High Speed Train
Saturday, March 29, 2008 by Billy
I am in a Thalys TGV right now, on my way to Brussels where I'll spend the week-end. TGV is usual acronym for Train à Grande Vitesse (High-Speed Train). Thalys TGVs are international high-speed trains using tracks in France, Belgium, Germany and The Netherlands. Part of the tracks is shared with Eurostar trains that go from Paris or Brussels to London via Lille and the Chunnel — the Channel Tunnel — and with French domestic TGV trains. Thalys trains are red, Eurostar are yellow, French domestic TGV are either orange or iron grey.

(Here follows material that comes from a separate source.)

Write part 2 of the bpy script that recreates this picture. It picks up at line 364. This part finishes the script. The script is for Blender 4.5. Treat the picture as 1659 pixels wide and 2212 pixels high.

Through the window pane, I watch the scenery flash by. Travelling that fast is somewhat magic, even more than taking a plane: no need to reach an airport outside the city, fewer controls, no waiting time. I arrived to the train station five minutes before the departure, showed my ticket to the collector, went to my seat... a few minutes later the train was racing along through the countryside at 300 km/h.
I'll be in Brussels one hour and twenty minutes after I left downtown Paris. Beyond Brussels, the main cities Thalys trains reach are Antwerp, The Hague, Rotterdam, Amsterdam, Liège, Aachen and Cologne... yet I won't go there today.